Return all of the data exactly as given.

## COLLECTED DATA
>> start
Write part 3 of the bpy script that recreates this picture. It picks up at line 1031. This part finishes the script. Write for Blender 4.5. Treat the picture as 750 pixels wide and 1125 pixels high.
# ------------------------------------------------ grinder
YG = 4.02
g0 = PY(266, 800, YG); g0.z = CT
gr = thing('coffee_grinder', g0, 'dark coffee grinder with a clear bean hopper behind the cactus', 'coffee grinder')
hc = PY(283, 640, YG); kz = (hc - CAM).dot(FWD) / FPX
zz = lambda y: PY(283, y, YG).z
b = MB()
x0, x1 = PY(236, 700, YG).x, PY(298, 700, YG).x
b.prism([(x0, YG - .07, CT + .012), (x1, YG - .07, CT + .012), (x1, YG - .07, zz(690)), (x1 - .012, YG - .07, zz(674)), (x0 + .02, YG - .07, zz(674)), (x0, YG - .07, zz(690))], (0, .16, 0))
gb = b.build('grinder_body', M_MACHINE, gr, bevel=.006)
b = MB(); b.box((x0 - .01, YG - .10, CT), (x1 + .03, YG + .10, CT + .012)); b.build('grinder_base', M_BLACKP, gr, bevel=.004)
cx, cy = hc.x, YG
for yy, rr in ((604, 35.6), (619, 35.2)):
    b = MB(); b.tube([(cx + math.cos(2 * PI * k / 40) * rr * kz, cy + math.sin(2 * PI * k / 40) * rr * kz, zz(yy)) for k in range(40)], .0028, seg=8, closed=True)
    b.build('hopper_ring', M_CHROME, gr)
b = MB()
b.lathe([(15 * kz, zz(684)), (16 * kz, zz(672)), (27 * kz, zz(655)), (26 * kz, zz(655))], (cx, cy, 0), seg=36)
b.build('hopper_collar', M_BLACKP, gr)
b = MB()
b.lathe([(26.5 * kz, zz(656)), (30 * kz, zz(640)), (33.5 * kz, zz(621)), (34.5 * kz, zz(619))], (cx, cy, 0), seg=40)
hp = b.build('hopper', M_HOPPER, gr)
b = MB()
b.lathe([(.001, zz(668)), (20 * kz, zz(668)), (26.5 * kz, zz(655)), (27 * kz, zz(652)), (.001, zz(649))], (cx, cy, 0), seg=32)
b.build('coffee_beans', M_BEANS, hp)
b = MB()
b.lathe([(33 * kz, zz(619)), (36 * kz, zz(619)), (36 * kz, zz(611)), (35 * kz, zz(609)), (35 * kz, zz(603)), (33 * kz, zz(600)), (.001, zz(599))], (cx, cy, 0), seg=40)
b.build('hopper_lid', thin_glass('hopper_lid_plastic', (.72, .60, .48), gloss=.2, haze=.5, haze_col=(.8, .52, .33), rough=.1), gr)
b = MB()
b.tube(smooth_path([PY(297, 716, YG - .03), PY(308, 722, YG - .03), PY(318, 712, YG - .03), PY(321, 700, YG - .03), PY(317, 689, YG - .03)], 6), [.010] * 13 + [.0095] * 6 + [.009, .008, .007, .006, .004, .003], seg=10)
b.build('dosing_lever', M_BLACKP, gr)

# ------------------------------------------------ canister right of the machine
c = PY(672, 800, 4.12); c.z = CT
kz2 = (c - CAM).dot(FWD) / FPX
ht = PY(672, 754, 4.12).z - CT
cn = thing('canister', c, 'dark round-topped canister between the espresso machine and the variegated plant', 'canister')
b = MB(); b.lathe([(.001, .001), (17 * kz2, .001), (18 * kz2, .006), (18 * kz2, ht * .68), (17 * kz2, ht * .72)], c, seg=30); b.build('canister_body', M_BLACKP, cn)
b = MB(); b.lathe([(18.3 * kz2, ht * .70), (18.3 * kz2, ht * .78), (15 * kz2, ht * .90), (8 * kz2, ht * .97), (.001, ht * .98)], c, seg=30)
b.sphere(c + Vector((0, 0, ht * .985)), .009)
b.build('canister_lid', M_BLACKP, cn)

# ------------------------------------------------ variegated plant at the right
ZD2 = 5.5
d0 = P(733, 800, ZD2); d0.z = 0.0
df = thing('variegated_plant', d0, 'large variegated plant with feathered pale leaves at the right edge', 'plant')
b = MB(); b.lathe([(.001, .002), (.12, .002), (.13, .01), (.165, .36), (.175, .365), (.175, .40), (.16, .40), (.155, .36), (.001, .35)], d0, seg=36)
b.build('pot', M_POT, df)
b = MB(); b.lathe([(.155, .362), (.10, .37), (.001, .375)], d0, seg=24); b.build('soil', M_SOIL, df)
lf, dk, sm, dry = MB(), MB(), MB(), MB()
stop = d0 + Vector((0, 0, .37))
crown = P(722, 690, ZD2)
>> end
## OUTPUT
Write part 3 of the bpy script that recreates this picture. It picks up at line 1031. This part finishes the script. Write for Blender 4.5. Treat the picture as 750 pixels wide and 1125 pixels high.
# ------------------------------------------------ grinder
YG = 4.02
g0 = PY(266, 800, YG); g0.z = CT
gr = thing('coffee_grinder', g0, 'dark coffee grinder with a clear bean hopper behind the cactus', 'coffee grinder')
hc = PY(283, 640, YG); kz = (hc - CAM).dot(FWD) / FPX
zz = lambda y: PY(283, y, YG).z
b = MB()
x0, x1 = PY(236, 700, YG).x, PY(298, 700, YG).x
b.prism([(x0, YG - .07, CT + .012), (x1, YG - .07, CT + .012), (x1, YG - .07, zz(690)), (x1 - .012, YG - .07, zz(674)), (x0 + .02, YG - .07, zz(674)), (x0, YG - .07, zz(690))], (0, .16, 0))
gb = b.build('grinder_body', M_MACHINE, gr, bevel=.006)
b = MB(); b.box((x0 - .01, YG - .10, CT), (x1 + .03, YG + .10, CT + .012)); b.build('grinder_base', M_BLACKP, gr, bevel=.004)
cx, cy = hc.x, YG
for yy, rr in ((604, 35.6), (619, 35.2)):
    b = MB(); b.tube([(cx + math.cos(2 * PI * k / 40) * rr * kz, cy + math.sin(2 * PI * k / 40) * rr * kz, zz(yy)) for k in range(40)], .0028, seg=8, closed=True)
    b.build('hopper_ring', M_CHROME, gr)
b = MB()
b.lathe([(15 * kz, zz(684)), (16 * kz, zz(672)), (27 * kz, zz(655)), (26 * kz, zz(655))], (cx, cy, 0), seg=36)
b.build('hopper_collar', M_BLACKP, gr)
b = MB()
b.lathe([(26.5 * kz, zz(656)), (30 * kz, zz(640)), (33.5 * kz, zz(621)), (34.5 * kz, zz(619))], (cx, cy, 0), seg=40)
hp = b.build('hopper', M_HOPPER, gr)
b = MB()
b.lathe([(.001, zz(668)), (20 * kz, zz(668)), (26.5 * kz, zz(655)), (27 * kz, zz(652)), (.001, zz(649))], (cx, cy, 0), seg=32)
b.build('coffee_beans', M_BEANS, hp)
b = MB()
b.lathe([(33 * kz, zz(619)), (36 * kz, zz(619)), (36 * kz, zz(611)), (35 * kz, zz(609)), (35 * kz, zz(603)), (33 * kz, zz(600)), (.001, zz(599))], (cx, cy, 0), seg=40)
b.build('hopper_lid', thin_glass('hopper_lid_plastic', (.72, .60, .48), gloss=.2, haze=.5, haze_col=(.8, .52, .33), rough=.1), gr)
b = MB()
b.tube(smooth_path([PY(297, 716, YG - .03), PY(308, 722, YG - .03), PY(318, 712, YG - .03), PY(321, 700, YG - .03), PY(317, 689, YG - .03)], 6), [.010] * 13 + [.0095] * 6 + [.009, .008, .007, .006, .004, .003], seg=10)
b.build('dosing_lever', M_BLACKP, gr)

# ------------------------------------------------ canister right of the machine
c = PY(672, 800, 4.12); c.z = CT
kz2 = (c - CAM).dot(FWD) / FPX
ht = PY(672, 754, 4.12).z - CT
cn = thing('canister', c, 'dark round-topped canister between the espresso machine and the variegated plant', 'canister')
b = MB(); b.lathe([(.001, .001), (17 * kz2, .001), (18 * kz2, .006), (18 * kz2, ht * .68), (17 * kz2, ht * .72)], c, seg=30); b.build('canister_body', M_BLACKP, cn)
b = MB(); b.lathe([(18.3 * kz2, ht * .70), (18.3 * kz2, ht * .78), (15 * kz2, ht * .90), (8 * kz2, ht * .97), (.001, ht * .98)], c, seg=30)
b.sphere(c + Vector((0, 0, ht * .985)), .009)
b.build('canister_lid', M_BLACKP, cn)

# ------------------------------------------------ variegated plant at the right
ZD2 = 5.5
d0 = P(733, 800, ZD2); d0.z = 0.0
df = thing('variegated_plant', d0, 'large variegated plant with feathered pale leaves at the right edge', 'plant')
b = MB(); b.lathe([(.001, .002), (.12, .002), (.13, .01), (.165, .36), (.175, .365), (.175, .40), (.16, .40), (.155, .36), (.001, .35)], d0, seg=36)
b.build('pot', M_POT, df)
b = MB(); b.lathe([(.155, .362), (.10, .37), (.001, .375)], d0, seg=24); b.build('soil', M_SOIL, df)
lf, dk, sm, dry = MB(), MB(), MB(), MB()
stop = d0 + Vector((0, 0, .37))
crown = P(722, 690, ZD2)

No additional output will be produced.